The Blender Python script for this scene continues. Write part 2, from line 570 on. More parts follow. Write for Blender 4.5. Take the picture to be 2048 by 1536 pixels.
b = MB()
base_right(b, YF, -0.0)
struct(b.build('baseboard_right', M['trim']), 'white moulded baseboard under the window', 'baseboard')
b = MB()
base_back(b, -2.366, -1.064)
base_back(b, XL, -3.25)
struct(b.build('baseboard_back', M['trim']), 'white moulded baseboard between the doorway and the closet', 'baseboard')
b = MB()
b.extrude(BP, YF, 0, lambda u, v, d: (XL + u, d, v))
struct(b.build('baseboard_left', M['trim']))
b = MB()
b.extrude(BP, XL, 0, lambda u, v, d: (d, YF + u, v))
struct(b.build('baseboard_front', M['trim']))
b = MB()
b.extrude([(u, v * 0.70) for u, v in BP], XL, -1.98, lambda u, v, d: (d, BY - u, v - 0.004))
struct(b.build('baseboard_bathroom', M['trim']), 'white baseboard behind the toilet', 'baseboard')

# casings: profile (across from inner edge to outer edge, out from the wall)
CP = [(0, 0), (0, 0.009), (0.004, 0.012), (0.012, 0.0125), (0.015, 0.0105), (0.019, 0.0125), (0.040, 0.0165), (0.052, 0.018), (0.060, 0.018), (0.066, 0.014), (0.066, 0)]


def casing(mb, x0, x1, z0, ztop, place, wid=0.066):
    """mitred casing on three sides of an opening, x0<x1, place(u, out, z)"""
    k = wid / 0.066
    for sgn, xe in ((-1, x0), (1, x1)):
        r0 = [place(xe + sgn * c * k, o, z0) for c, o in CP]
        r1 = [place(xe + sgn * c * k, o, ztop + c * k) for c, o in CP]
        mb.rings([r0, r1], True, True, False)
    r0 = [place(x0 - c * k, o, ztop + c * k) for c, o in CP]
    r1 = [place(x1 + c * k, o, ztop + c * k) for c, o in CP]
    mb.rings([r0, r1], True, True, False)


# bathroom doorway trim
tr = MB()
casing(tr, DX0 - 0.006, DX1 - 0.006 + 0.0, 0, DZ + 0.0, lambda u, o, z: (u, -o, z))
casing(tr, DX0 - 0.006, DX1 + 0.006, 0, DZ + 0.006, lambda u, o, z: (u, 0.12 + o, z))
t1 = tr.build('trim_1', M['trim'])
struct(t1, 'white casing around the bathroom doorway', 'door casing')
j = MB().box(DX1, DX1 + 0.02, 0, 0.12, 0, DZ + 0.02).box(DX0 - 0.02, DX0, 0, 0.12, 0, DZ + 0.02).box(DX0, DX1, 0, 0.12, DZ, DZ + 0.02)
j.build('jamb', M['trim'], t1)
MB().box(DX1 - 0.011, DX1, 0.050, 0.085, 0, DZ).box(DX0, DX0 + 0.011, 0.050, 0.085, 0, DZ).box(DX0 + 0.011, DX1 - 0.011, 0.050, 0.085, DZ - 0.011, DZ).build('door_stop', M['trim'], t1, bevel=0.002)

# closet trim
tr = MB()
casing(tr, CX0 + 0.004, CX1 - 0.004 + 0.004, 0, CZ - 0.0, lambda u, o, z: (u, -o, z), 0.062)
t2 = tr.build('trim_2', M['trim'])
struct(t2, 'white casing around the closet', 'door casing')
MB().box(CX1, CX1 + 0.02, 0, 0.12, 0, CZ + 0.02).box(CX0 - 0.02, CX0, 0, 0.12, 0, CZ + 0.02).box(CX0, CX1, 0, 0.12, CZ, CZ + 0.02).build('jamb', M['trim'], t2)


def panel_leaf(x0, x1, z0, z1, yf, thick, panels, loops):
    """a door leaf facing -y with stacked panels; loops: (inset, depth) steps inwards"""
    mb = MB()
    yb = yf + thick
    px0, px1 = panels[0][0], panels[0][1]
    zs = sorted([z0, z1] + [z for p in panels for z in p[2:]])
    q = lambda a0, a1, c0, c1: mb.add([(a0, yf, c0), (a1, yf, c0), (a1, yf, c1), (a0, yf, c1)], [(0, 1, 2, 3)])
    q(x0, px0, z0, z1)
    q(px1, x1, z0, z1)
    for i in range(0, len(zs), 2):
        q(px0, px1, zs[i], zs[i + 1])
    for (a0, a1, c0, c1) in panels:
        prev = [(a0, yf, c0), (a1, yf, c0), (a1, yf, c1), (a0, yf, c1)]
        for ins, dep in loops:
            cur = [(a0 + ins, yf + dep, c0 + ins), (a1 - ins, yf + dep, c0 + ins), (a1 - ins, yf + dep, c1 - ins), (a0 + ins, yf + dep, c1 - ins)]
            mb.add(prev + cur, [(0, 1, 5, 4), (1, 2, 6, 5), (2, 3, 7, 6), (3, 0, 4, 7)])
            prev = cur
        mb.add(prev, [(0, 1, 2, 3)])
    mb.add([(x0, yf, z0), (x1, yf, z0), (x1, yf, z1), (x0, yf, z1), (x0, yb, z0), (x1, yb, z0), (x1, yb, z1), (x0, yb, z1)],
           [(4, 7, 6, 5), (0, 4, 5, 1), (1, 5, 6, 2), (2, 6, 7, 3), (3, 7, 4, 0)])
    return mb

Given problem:
Your answer should be exactly the lines of the data above, from the first through the line containing "0.014), (0.066, 0)]".

Solution:
The Blender Python script for this scene continues. Write part 2, from line 570 on. More parts follow. Write for Blender 4.5. Take the picture to be 2048 by 1536 pixels.
b = MB()
base_right(b, YF, -0.0)
struct(b.build('baseboard_right', M['trim']), 'white moulded baseboard under the window', 'baseboard')
b = MB()
base_back(b, -2.366, -1.064)
base_back(b, XL, -3.25)
struct(b.build('baseboard_back', M['trim']), 'white moulded baseboard between the doorway and the closet', 'baseboard')
b = MB()
b.extrude(BP, YF, 0, lambda u, v, d: (XL + u, d, v))
struct(b.build('baseboard_left', M['trim']))
b = MB()
b.extrude(BP, XL, 0, lambda u, v, d: (d, YF + u, v))
struct(b.build('baseboard_front', M['trim']))
b = MB()
b.extrude([(u, v * 0.70) for u, v in BP], XL, -1.98, lambda u, v, d: (d, BY - u, v - 0.004))
struct(b.build('baseboard_bathroom', M['trim']), 'white baseboard behind the toilet', 'baseboard')

# casings: profile (across from inner edge to outer edge, out from the wall)
CP = [(0, 0), (0, 0.009), (0.004, 0.012), (0.012, 0.0125), (0.015, 0.0105), (0.019, 0.0125), (0.040, 0.0165), (0.052, 0.018), (0.060, 0.018), (0.066, 0.014), (0.066, 0)]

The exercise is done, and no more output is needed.